Gaerea: Of course, that would be the most aggressive yet very well compensated Francesinha. Look that up. You don’t know what Chaos and Orgasm have so much in common until you tried this.
What are your best and your worst musician experience ever?
Gaerea: The best: stepping into a fully packed Arena in Shanghai for the very last show of our chinese tour last year. A night where tears, fury and joy filled our souls. I could never express what those 45 minutes meant and how much impact it had on my future self. The Worst: Our supposed third show that never happened. A night we drove 600 km just to be part of and in the end the promoter pretended we were not there and skipped our show to the point it was too late for us to even consider playing. We learned a lot on that night. I mean it.

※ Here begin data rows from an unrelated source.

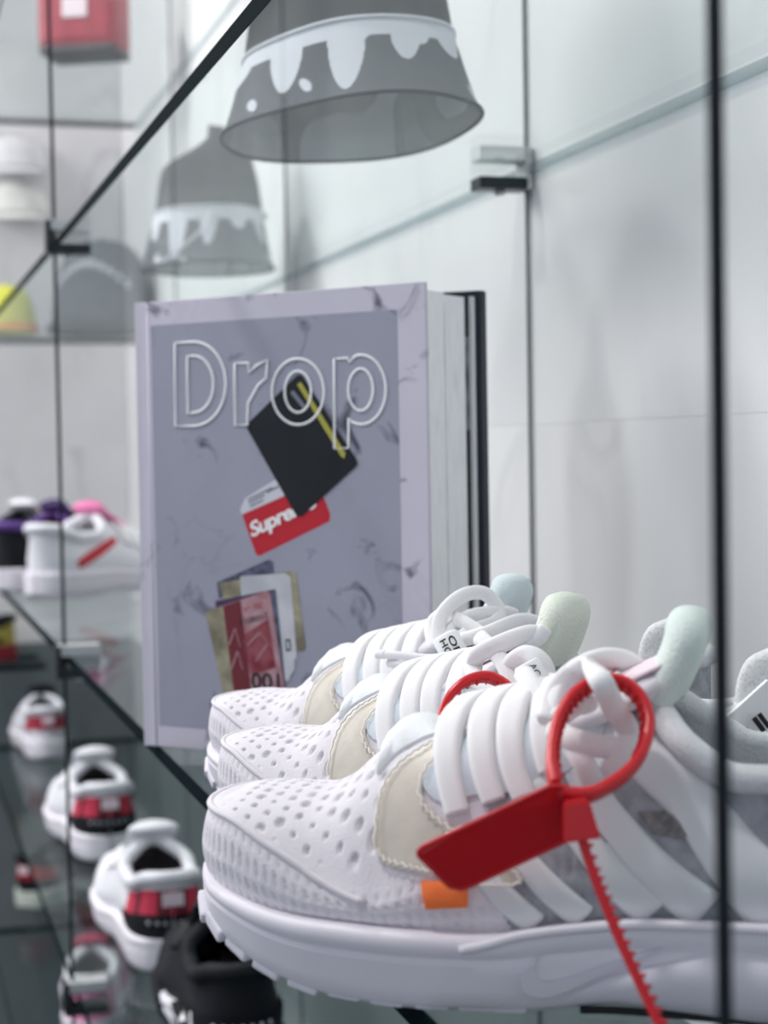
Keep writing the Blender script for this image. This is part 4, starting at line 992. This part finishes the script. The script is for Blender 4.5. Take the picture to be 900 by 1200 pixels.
def put_shoe(o, heel_px, z, heading):        # heel at a pixel on a level; heading in degrees, 0 = toe away along the wall
    q = on_level(heel_px[0], heel_px[1], z); d = Vector((-math.cos(math.radians(heading)), math.sin(math.radians(heading)), 0)); c = q + d * .15
    o.location = (c.x, c.y, z); o.rotation_euler = (0, 0, math.atan2(d.y, d.x)); return o
M['pinkred'] = mat('rose_red_panel', (196, 52, 78), .5, .35); M['darkred'] = mat('dark_red_panel', (112, 30, 46), .5, .35); M['sw'] = mat('white_leather', (226, 226, 232), .45, .4); M['dk'] = mat('black_knit', (24, 26, 32), .7, .2); M['plum'] = mat('plum_lining', (62, 40, 50), .8)
def red_heel(label):
    return simple_shoe(label, M['sw'], M['sole'], M['plum'], M['sw'], (M['pinkred'], M['pinkred'], M['darkred']), M['dk'], None, M['sw'])
r1 = red_heel('white shoe with rose red ribbed heel on the low shelf, nearest of that row')
put_shoe(r1, (204, 1140), ZS[3], 0)
r2 = copy_tree(r1); r2['label'] = 'white shoe with rose red ribbed heel, second one back on the low shelf'; put_shoe(r2, (130, 1010), ZS[3], -2)
r1['group'] = r2['group'] = 'red-heeled shoes on the low shelf'
r3 = simple_shoe('small far white shoe with black tongue and red heel, low shelf by the end wall', M['sw'], M['sole'], M['dk'], M['sw'], (M['darkred'], M['pinkred']), None, None, M['dk'], sc=.9); put_shoe(r3, (58, 892), ZS[3], 0)
M['zebra'] = camo('black_white_print', ((20, 22, 28), (22, 24, 30), (222, 222, 228)), 26, (.4, .57))
k1 = simple_shoe('black shoe with black and white patterned heel, under the toe of the nearest sneaker', M['dk'], M['zebra'], M['dk'], M['dk'], None, M['zebra'], None, M['dk'], (30, 30, 36)); put_shoe(k1, (286, 1275), ZS[3], 4)
w1 = simple_shoe('far white shoe with red side stripe and pink tongue on the glass shelf', M['sw'], M['sole'], M['knit_grey'], M['sw'], None, None, (196, 40, 50), (236, 130, 180)); w1.location = (*rf(-.445, 2.56)[:2], SH)
def aim(o, right, fwd, ang, z): place_shoe(o, right, fwd, ang, z)
aim(w1, -.345, 2.62, 117, SH)
w2 = simple_shoe('white and black shoe at the left border, farthest on the middle shelf', M['sw'], M['sole'], M['dk'], M['dk'], None, None, (40, 42, 48), M['sw']); aim(w2, -.490, 2.85, 117, SH)
w3 = simple_shoe('black shoe with red and violet patches between the two far white shoes', M['dk'], M['sole'], (150, 30, 50), (90, 60, 130), None, None, (190, 50, 60), (60, 40, 90), (180, 40, 60)); aim(w3, -.418, 2.735, 117, SH)
M['greycamo'] = camo('grey_white_pattern', ((90, 96, 104), (150, 154, 162), (200, 202, 208)), 30)
w4 = simple_shoe('black shoe with grey patterned sole, half hidden behind the left edge of the book', M['dk'], M['greycamo'], M['dk'], M['dk'], None, None, None, M['dk'], (30, 30, 36)); aim(w4, -.290, 2.40, 75, SH)
l4 = simple_shoe('black shoe with pale green sole and red heel, low at the left border', M['dk'], (214, 222, 210), M['dk'], M['dk'], (mat('bright_red_panel', (190, 40, 50), .5),), None, None, M['dk'], (40, 40, 46)); put_shoe(l4, (30, 1066), ZS[4], 40)
l5 = simple_shoe('pink and white shoe at the bottom left corner on the lowest shelf', (222, 140, 176), M['sole'], M['plum'], M['sw'], None, None, (236, 236, 240), (170, 40, 80)); put_shoe(l5, (105, 1225), ZS[4], 10)
# short shelf on the end wall with a yellow shoe
glass_shelf(-3.25, WX + .002, EYE.z - .39, 'short clear glass shelf fixed to the end wall, under the yellow and black shoe', -.12, .30)
e1 = simple_shoe('yellow and black shoe with red sole at the left border, on the short shelf', (160, 148, 66), (130, 36, 46), M['dk'], M['dk'], None, None, M['dk'], M['dk'], (30, 30, 30), sc=.82)
e1.location = (-3.33, .135, EYE.z - .39); e1.rotation_euler = (0, 0, math.radians(-70))
# hats and the red bag
def dome_hat(name, loc, r, h, rz, col, label, cat, brim=None, letter=None, band=None):
    root = empty(name, loc, rz); tag(root, label, cat); mm = col if not isinstance(col, tuple) else mat('hat_fabric', col, .85, .2, var=.08, scale=60); b = MB(); pts = []
    for i in range(18):
        f = i / 17; z = h * math.sin(f * math.pi / 2) ** .9; rr = r * max(math.cos(f * math.pi / 2), .02) ** .62
        for j in range(40): a = 2 * math.pi * j / 40; pts.append((rr * math.cos(a), rr * math.sin(a) * .9, z))
    b.grid(pts, 18, 40, mm, cv=True); b.build('crown', root)
    b = MB(); b.tube([(r * 1.01 * math.cos(a), r * .91 * math.sin(a), .010) for a in np.linspace(0, 2 * math.pi, 48, endpoint=False)], .010 * r / .09, band or mm, 8, closed=True); b.build('hat_band', root)
    b = MB(); b.tube([(0, 0, h - .002), (0, 0, h + .004)], .006, mm, 10); b.build('top_button', root)
    if brim:
        b = MB(); vs = []
        for i in range(6):
            f = i / 5
            for j in range(21): a = math.pi * (.12 + .76 * j / 20); vs.append(((r * (1 + .0 * f)) * math.cos(a), -(r * .9 + brim * f) * math.sin(a) * (1), .008 - .10 * brim * f - .25 * (r * math.cos(a)) ** 2))
        b.grid(vs, 6, 21, mm); o = b.build('brim', root); o.modifiers.new('t', 'SOLIDIFY').thickness = .004
    if letter:
        for k in range(letter):
            a = math.pi * (1.22 + .56 * k / (letter - 1)); ar = math.sin((k / (letter - 1)) * math.pi); z = h * (.50 + .22 * ar); f = math.asin(min(1, (z / h) ** (1 / .9))) / (math.pi / 2); rr = r * max(math.cos(f * math.pi / 2), .02) ** .62
            b = MB(); b.box((-.0045, -.0012, -.007), (.0045, .0012, .007), M['drip']); o = b.build('pale_stitched_letter', root); o.location = (rr * math.cos(a) * 1.01, rr * .9 * math.sin(a) * 1.01, z); o.rotation_euler = (0, 0, a + math.pi / 2)
    return root
_p = P(122, 398, 3.05)
dome_hat('knit_hat', (_p.x, _p.y, ZU), .092, .165, math.radians(60), (70, 78, 86), 'grey domed hat with an arc of pale letters, far on the upper shelf', 'hat', None, 11, M['bagdark'])
_p = P(8, 392, 3.02)
dome_hat('cap', (_p.x, _p.y, ZU), .052, .085, math.radians(70), (212, 214, 96), 'lime yellow cap at the left border on the upper shelf', 'cap', .045, None, mat('orange_band', (226, 120, 70), .8))
def wall_cap(px, py, label, col=(236, 236, 238)):
    q = P(px, py, 3.30); pg = MB()
    root = empty('cap', (WX + .004, q.y, q.z), 0); tag(root, label, 'cap', 'pale caps hung on the end wall'); mm = mat('pale_cap_fabric', col, .85, .2, var=.05, scale=60); b = MB(); pts = []
    for i in range(12):
        f = i / 11
        for j in range(28): a = math.pi * j / 27; rr = math.cos(f * math.pi / 2) ** .7; pts.append((.055 * math.sin(a) * rr + .001, .062 * math.cos(a) * rr, .062 * math.sin(f * math.pi / 2)))
    b.grid(pts, 12, 28, mm); b.build('crown', root)
    b = MB(); vs = []
    for i in range(5):
        f = i / 4
        for j in range(17): a = math.pi * (.1 + .8 * j / 16); vs.append((.053 * math.sin(a) + .05 * f * math.sin(a), .060 * math.cos(a), -.002 - .018 * f * math.sin(a)))
    b.grid(vs, 5, 17, mm); o = b.build('brim', root); o.modifiers.new('t', 'SOLIDIFY').thickness = .004
    b = MB(); b.tube([(-.004, 0, .050), (.012, 0, .050)], .004, M['steel'], 8); b.build('wall_hook', root)
wall_cap(20, 195, 'upper of the two pale caps hanging on the end wall at the left'); wall_cap(22, 248, 'lower of the two pale caps hanging on the end wall at the left', (240, 240, 236))
def red_bag():
    q = on_level(100, 70, ZS[0] + GT); root = empty('handbag', (q.x, q.y, ZS[0] + GT), math.radians(64)); tag(root, 'red boxy handbag standing on the topmost glass shelf at upper left', 'bag'); mr = mat('red_leather', (168, 52, 70), .45, .4, var=.1, scale=40)
    b = MB(); b.box((-.062, -.045, .012), (.062, .045, .145), mr); b.build('bag_body', root, bevel=.012)
    b = MB(); b.box((-.060, -.043, .002), (.060, .043, .016), mat('dark_bag_base', (70, 62, 68), .6)); b.build('bag_base', root, bevel=.004)
    b = MB(); b.tube([(.032 * math.cos(a), 0, .142 + .055 * math.sin(a)) for a in np.linspace(0, math.pi, 20)], .0045, mr, 8); b.build('carry_handle', root)
    b = MB(); b.box((-.02, -.047, .055), (.02, -.0445, .085), M['label']); b.build('front_badge', root, bevel=.0008)
    b = MB(); b.tube([(-.05, -.0465, .118), (.05, -.0465, .118)], .0018, M['steel'], 6); b.build('front_zip', root)
red_bag()
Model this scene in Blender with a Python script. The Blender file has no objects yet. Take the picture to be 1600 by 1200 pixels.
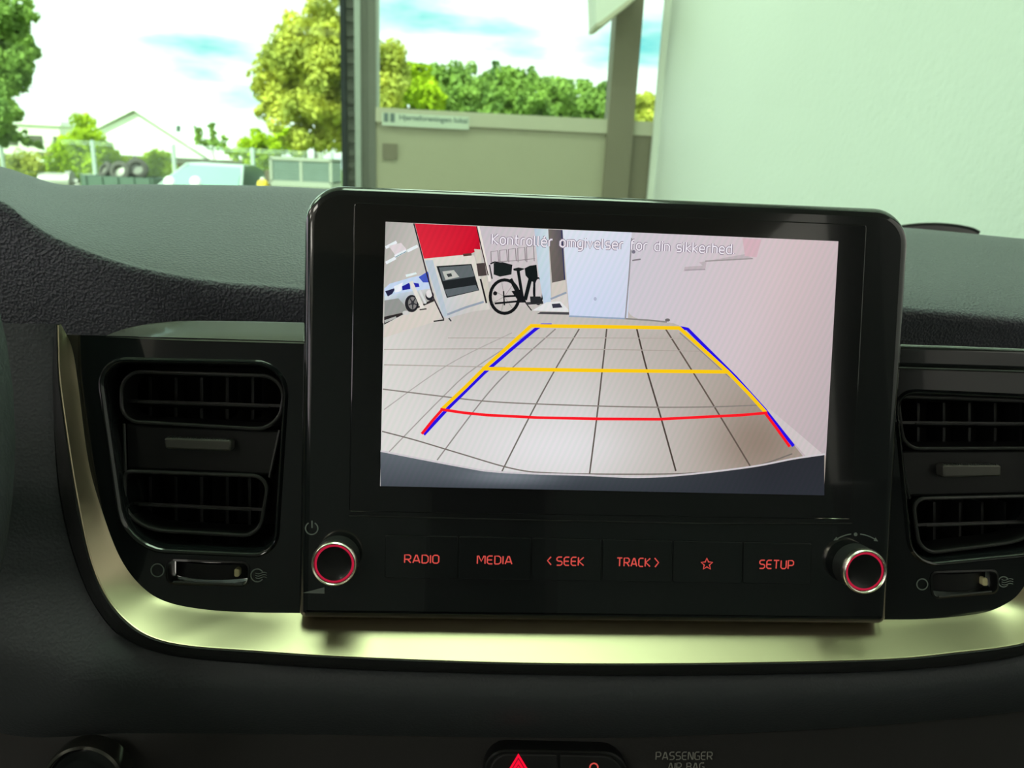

Which bands would you love to tour with? I let you create a tour with Gaerea and three other bands.
Gaerea: Ok here we go. Watain. Shining. Tribulation. Dool. I don’t want to play on such a devastating tour. I just wanted to be there every night and let my soul be ripped apart from this world after a month.
It was my last question, thank you again for your time. Do you have some last words for french fans?
Gaerea: French friends, we are very close to revealing our new album to you all and we expect to see many of you on our upcoming french shows. France has always been a special country for us and a place we deeply respect. Let us thank you for all the support given throughout these years by unveiling our deepest and most intimate album to date: Limbo.